コーカサス

名探偵ホームズ2 海底の財宝の巻のコーカサスのレビュー・感想・評価

4.0
1984年に『風の谷のナウシカ』と同時上映されたテレビシリーズの第9話。

併映だった第5話の「青い紅玉」同様、宮崎駿が監督・演出・絵コンテを担当した事で、兎に角 “動き”が細かく、中でも潜航艇作業員が食中毒にかかる場面や、警官たちを乗せた潜航艇が海に沈んでいく場面は何度見ても素晴らしい。

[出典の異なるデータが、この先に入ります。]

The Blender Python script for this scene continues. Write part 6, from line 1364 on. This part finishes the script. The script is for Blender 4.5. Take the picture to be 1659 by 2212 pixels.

それもそのはず、使用されたセル画は何と8000から9000枚と云うのだから驚きである。
2人以上の群衆をいかに滑らかに動かせるか―。
アニメーションで最も難しく、手間のかかる作業は“モブシーン”であると云っても過言ではない。
まだまだ作画は手書きだった80年代に、これだけ散らばったキャラクターを同時に動かすには、猫の手はおろか“犬の手” も借りたかったことだろう。
その最大の見せ場をとくとご覧あれ。

また親愛なるフォロワーのたけちゃん様が先のレビューで述べられているように、テレビシリーズではダ・カーポが唄うエンディングのみに使用され、肝心の本編ではカットされた筆者もお気に入りの“ワインをご馳走になる場面” が、ノーカットで観る事が出来る、頭の先から尻尾のギリギリまで、秘密と魅力がばっちり詰まった傑作だ。